Edward Lopez-Acosta, a transfer student in the computer information technology program, finds the classes to be very hands on.

“The program is designed for students to go out in the business world and support the IT infrastructure of the business itself,” said Clyde Hardman, professor of accountancy, finance and information technology.

“I chose the program because of the administrative aspect and focus on security of computer systems,” said Lopez-Acosta. “I have met many people and have gained an enormous amount of various skills.”

“There are many things you can learn from the CIT classes that aren’t covered in any others currently offered,” said Kern.

According to Hardman, the CIT program is unique for several reasons.

Hardman said most equatable programs from community colleges produce two-year degrees. The CIT program at Ferris is a four-year Bachelor of Science degree.

Hardman said the program is unique because it is a degree in which students get the business core, and are required to obtain five industry certifications in addition to the core curriculum.

Lopez-Acosta said schools he attended before Ferris did not offer this program, and it is a great experience for him to be part of the new addition.

“The advisor and professors don’t just see you as a number, but as an individual,” said Lopez-Acosta. “They care about you. Other institutions I attended failed to show that.”

According to Hardman, the program was started to help students transitioning from community college programs.

“A lot of jobs require a four-year degree in the long run now,” said Hardman.

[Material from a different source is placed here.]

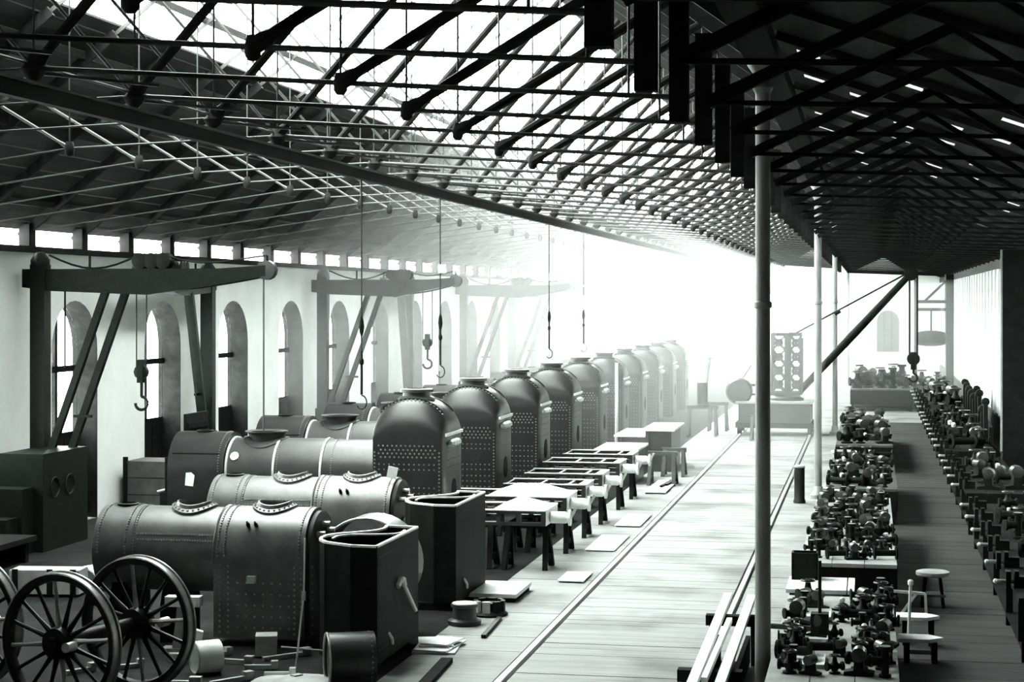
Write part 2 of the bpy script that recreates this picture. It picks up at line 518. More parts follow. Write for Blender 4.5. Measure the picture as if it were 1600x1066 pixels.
for p, q, r in ((QR, RB, .027), (KF, QR, .027), (QL, KF, .015), (V(XL + .1, 0, 6.5), QL, .015)):
    MB().cyl(p, q, r, n=8).build('tie_rod', 'tie', t)
for p in (QR, QL):
    MB().lathe([(.04, -.12), (.07, -.08), (.075, .02), (.05, .1)], p, (0, 0, 1), 10).build('rod_shoe', 'truss', t, True)
MB().lathe([(.04, -.14), (.09, -.1), (.14, -.02), (.08, .05), (.05, .14)], KF, (0, 0, 1), 10).build('king_shoe', 'truss', t, True)
MB().beam((RX, 0, 7.36), (RX - .9, 1.15, 7.24), .05, .03).beam((RX, 0, 7.36), (RX + .9, 1.15, 7.34), .05, .03).build('brace', 'tie', t)
MB().span(-1.9, -1.72, -.09, .09, 6.72, 7.95).build('bearing_post', 'roof_dark', t)
MB().span(XL - .2, XL + .04, -.16, .16, 6.16, 6.62).build('eaves_block', 'truss', t)
tproto = t
trs = [t]
for k in range(1, 40):
    trs.append(dup(tproto, (0, T0 + k * TP, 0)))
for k, o in enumerate(trs):
    if k < 20:
        o['label'] = 'dark iron roof truss of slanting struts and tie rods, %s from the camera' % ordinal(k)
    else:
        o['label'] = 'distant iron roof truss fading into the haze of the far hall'
        o['group'] = 'hazy roof trusses at the far end of the hall'
# longitudinal girders
g = thing('roof_girder', 'long thin iron girder carrying the king shoes below the ridge', 'girder')
MB().span(RX - .06, RX + .06, YN, YF, 7.06, 7.22).build('web', 'girder', g)
MB().span(RX - .1, RX + .1, YN, YF, 7.22, 7.25).build('flange', 'tie', g)
MB().cyl((RX - .05, YN, 7.46), (RX - .05, YF, 7.46), .018, n=6).build('stay_rod', 'tie', g)
g = thing('column_girder', 'heavy dark longitudinal beam resting on the slender columns', 'girder')
MB().span(XC - .14, XC + .14, YN, YF, 7.95, 8.3).build('beam', 'roof_dark', g)
MB().span(XC - .2, XC + .2, YN, YF, 7.93, 7.97).build('sole_plate', 'roof_dark', g)
# purlins of both sides: one thing each
for k, x in enumerate((-17.0, -15.4, -13.9, -12.6)):
    o = MB().beam((x, YN, zl(x) + .08), (x, YF, zl(x) + .08), .08, .12).build('purlin', 'truss')
    tag(o, 'timber purlin under the sooty roof boards, %s up from the arched wall' % ['first', 'second', 'third', 'fourth'][k], 'purlin', 'purlins over the arched wall')
for k, x in enumerate((-7.6, -6.4, -5.25, -4.0, -2.8)):
    o = MB().beam((x, YN, zr(x) + .08), (x, YF, zr(x) + .08), .08, .14).build('purlin', 'truss')
    tag(o, 'black purlin under the dark roof slope, %s down from the ridge' % ['first', 'second', 'third', 'fourth', 'fifth'][k], 'purlin', 'purlins of the dark roof slope')
# aisle trusses
at = thing('aisle_truss', 'black aisle truss of rafter, knee brace and tie rod over the benches', 'roof truss', (0, T0, 0), 0, 'trusses of the aisle roof')
MB().beam((XC + .15, 0, za(XC + .15) + .1), (XR + .2, 0, za(XR + .2) + .1), .1, .1).build('rafter', 'roof_aisle', at)
MB().beam((XC, 0, 6.62), (.75, 0, za(.75) + .04), .09, .1).build('knee_brace', 'roof_dark', at)
MB().beam((.75, 0, za(.75) + .04), (2.2, 0, 6.62), .06, .07).build('strut', 'roof_dark', at)
MB().cyl((XC, 0, 6.62), (XR + .1, 0, 6.42), .024, n=6).build('tie_rod', 'roof_dark', at)
ats = [at] + [dup(at, (0, T0 + k * TP, 0)) for k in range(1, 38)]
for k, o in enumerate(ats):
    if k < 20:
        o['label'] = 'black aisle truss with knee brace above the benches, %s from the camera' % ordinal(k)
    else:
        o['label'] = 'distant black aisle truss in the dark roof beyond the jib'
        o['group'] = 'distant trusses of the aisle roof'

# ------------------------------------------------------------------ slender columns
def make_column(y, lab):
    t = thing('slender_column', lab, 'column', (XC, y, 0), 0, 'slender columns beside the benches')
    MB().lathe([(.098, 0), (.095, 3), (.09, 7.6)], (0, 0, 0), n=20).build('shaft', 'column', t, True)
    MB().lathe([(.2, 0), (.2, .1), (.14, .16), (.12, .3), (.1, .32)], (0, 0, 0), n=20).build('base', 'column', t, True)
    MB().lathe([(.09, 7.55), (.13, 7.62), (.1, 7.68), (.12, 7.8), (.19, 7.9), (.19, 7.95)], (0, 0, 0), n=20).build('capital', 'column', t, True)
    MB().lathe([(.09, 4.9), (.115, 4.92), (.115, 4.98), (.09, 5.0)], (0, 0, 0), n=20).build('collar', 'column', t, True)
    return t
make_column(22.65, 'tall slender grey column nearest the camera, brightly lit down one side')
make_column(46.7, 'slender column rising behind the short round bollard')
make_column(69.2, 'thin column just past the jib crane base')
make_column(108.0, 'thinnest and farthest slender column, in front of the crane jib')
# dark posts of the board wall
def wall_post(x0, x1, y, dy, lab):
    t = thing('wall_post', lab, 'post', (0, y, 0), 0, 'posts against the board wall')
    MB().span(x0, x1, 0, dy, 0, 6.35).build('shaft', 'timber', t)
    MB().span(x0 - .06, min(x1 + .06, XR - .01), -.06, dy + .06, 0, .5).build('plinth', 'timber', t)
    MB().span(x0 - .05, x0, .02, .1, 1.0, 6.35).build('batten', 'bench', t)
wall_post(3.44, 4.03, 50.0, .6, 'broad black post standing before the pale board wall')
wall_post(3.8, 4.19, 96.0, .5, 'grey post far down the pale board wall, beside the hanging drum')

# ------------------------------------------------------------------ wall jib cranes
def hook_block(parent_name, label, loc, top, group, twin=0.16, s=1.0):
    t = thing(parent_name, label, 'hook', loc, 0, group)          # origin at the hook's tip
    z = .55 * s
    MB().lathe([(.02, -.09), (.12 * s, -.06), (.12 * s, .06), (.02, .09)], (0, 0, z + .12), (0, 1, 0), 10).build('pulley', 'iron', t, True)
    MB().span(-.05 * s, .05 * s, -.1, .1, z - .1, z + .3 * s).build('cheek', 'iron', t)
    pts = [(0, 0, z - .1), (0, 0, .24 * s)] + [(.11 * s * math.sin(a), 0, .13 * s + .11 * s * math.cos(a)) for a in [i * PI / 6 for i in range(0, 10)]]
    MB().path(pts, .026 * s, 6).build('hook_bill', 'iron', t)
    for x in (-twin / 2, twin / 2):
        MB().cyl((x, 0, z + .12), (x, 0, top), .014, n=5).build('chain', 'iron', t)
    return t

def wall_crane(y, ang, L, lab, sag=True):
    t = thing('wall_crane', lab, 'crane', (-17.0, y, 0), 0, 'swinging jib cranes along the arched wall')
    R = Matrix.Rotation(ang, 3, 'Z')
    P = lambda x, yy, z: R @ Vector((x, yy, z))
    def pt(name, mb, mat='iron', sm=False):
        mb.v = [tuple(R @ Vector(v)) for v in mb.v]
        return mb.build(name, mat, t, sm)
    pt('post', MB().span(-.16, .16, -.16, .16, 0, 5.75))
    pt('post_cap', MB().lathe([(.2, 5.75), (.2, 5.85), (.1, 6.0), (.03, 6.02)], (0, 0, 0), n=12), sm=True)
    bm = MB().prism([(-.35, 5.28), (.3, 5.2), (2.4, 5.12), (L * .75, 5.3), (L, 5.5), (L, 5.72), (L * .8, 5.66), (-.35, 5.66)], 'y', -.13, .13)
    pt('boom', bm)
    for dx, yy in ((0, -.1), (.36, .1)):
        pt('stay_strut', MB().beam((.15 + dx, yy, 1.5), (1.5 + dx, yy, 5.2), .14, .14))
    pt('strut_tie', MB().beam((.45, 0, 1.75), (.85, 0, 1.75), .06, .06).beam((.75, 0, 2.6), (1.15, 0, 2.6), .06, .06))
    pt('foot_block', MB().span(-.3, .7, -.25, .25, 0, .35).span(-.2, .5, -.2, .2, .35, 1.6))
    for k, x in enumerate((2.25, 2.5, 2.75)):
        pt('winding_drum', MB().lathe([(.06, -.16), (.17, -.14), (.12, -.1), (.12, .1), (.17, .14), (.06, .16)], (x, 0, 5.82), (0, 1, 0), 12), sm=True)
    pt('tip_pulley', MB().lathe([(.05, -.12), (.2, -.1), (.16, 0), (.2, .1), (.05, .12)], (L, 0, 5.62), (0, 1, 0), 14), 'boiler', True)
    ch = [(.2, 0, 5.95)] + [(.2 + 2.0 * i / 8, 0, 5.95 - .28 * math.sin(PI * i / 8)) for i in range(1, 9)]
    pt('boom_chain', MB().path(ch, .022, 5))
    ch = [(2.8 + (L - 2.8) * i / 8, 0, 5.92 - .2 * math.sin(PI * i / 8) * (1 - i / 12)) for i in range(9)]
    pt('boom_chain', MB().path(ch, .02, 5))
    ch = [(2.8 + (L - 2.8) * i / 8, 0, 5.22 + .28 * (i / 8) ** 1.5) for i in range(9)]
    pt('boom_chain', MB().path(ch, .022, 5))
    pt('chain_post', MB().cyl((1.1, 0, 5.66), (1.1, 0, 5.95), .03, n=6).cyl((L, 0, 5.7), (L, 0, 5.92), .03, n=6))
    return t
wall_crane(35.46, 0.0, 4.95, 'black jib crane on the wall nearest the camera, boom pointing out over the hall')
wall_crane(45.28, -1.50, 5.6, 'black jib crane swung back along the arched wall under the nearest boom')
wall_crane(55.51, 0.0, 4.3, 'grey jib crane in light haze with a chain and hook below its boom')
wall_crane(66.5, -1.50, 5.0, 'hazy jib crane swung back against the wall, leaning strut pair below')
wall_crane(75.9, 0.0, 4.6, 'pale hazy jib crane with a single broad slanting strut pair past the second boom')
wall_crane(86.5, 0.0, 4.6, 'very pale jib crane deep in the haze along the arched wall')
hook_block('crane_hook', 'black chain block and hook hanging by the second arched window', (-14.76, 35.46, 2.72), 5.15 - 2.72, 'hooks of the wall cranes', .22, 1.25)
hook_block('crane_hook', 'grey pulley block with open hook hanging in the light haze', (-13.6, 55.5, 2.85), 5.3 - 2.85, 'hooks of the wall cranes', .3, 1.3)
o = MB().cyl((-12.12, 35.46, 2.2), (-12.12, 35.46, 5.5), .018, n=6).build('hanging_rope', 'tie'); tag(o, 'thin straight rope hanging from the tip of the nearest wall crane', 'rope')
o = MB().cyl((-16.45, 35.46, 3.6), (-16.45, 35.46, 5.3), .022, n=6).build('hanging_rope', 'iron'); tag(o, 'short dark rope hanging beside the nearest wall crane post', 'rope')
for y, z, lab in ((29.98, 3.15, 'black chain hoist hanging in front of the nearest domed firebox'), (35.77, 3.45, 'black chain hoist hanging beside the pale hook block'),
                  (48.45, 3.45, 'grey chain hoist with bent hook over the fourth domed firebox'), (54.49, 3.45, 'grey chain hoist over the fifth domed firebox')):
    t = thing('chain_hoist', lab, 'hoist', (RX, y, 0), 0, 'chain hoists hung from the roof girder')
    MB().cyl((0, 0, z + .6), (0, 0, 7.06), .013, n=5).build('chain', 'iron', t)
    MB().lathe([(.015, 0), (.035, .06), (.048, .15), (.035, .26), (.012, .34)], (0, 0, 4.4), n=8).build('hoist_block', 'iron', t, True)
    MB().cyl((0, 0, z + .25), (0, 0, z + 1.0), .022, n=6).lathe([(.02, 0), (.04, .03), (.04, .09), (.02, .12)], (0, 0, z + .75), n=8).build('hook_shank', 'iron', t)
    MB().path([(.09 * math.sin(a), 0, z + .12 + .12 * math.cos(a)) for a in [i * PI / 6 for i in range(0, 9)]], .012, 5).build('hook_bill', 'iron', t)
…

Hardman said graduates from the CIT program are entering a highly demanded field with a starting wage of $40,000- $50,000 a year.

The program goals are to have growth of a couple hundred students in the next few years, and to get students high-paying jobs.

Hardman said it took over $40,000 in equipment to get the program started. This cost includes new software and computers for students to disassemble, reassemble, troubleshoot and repair.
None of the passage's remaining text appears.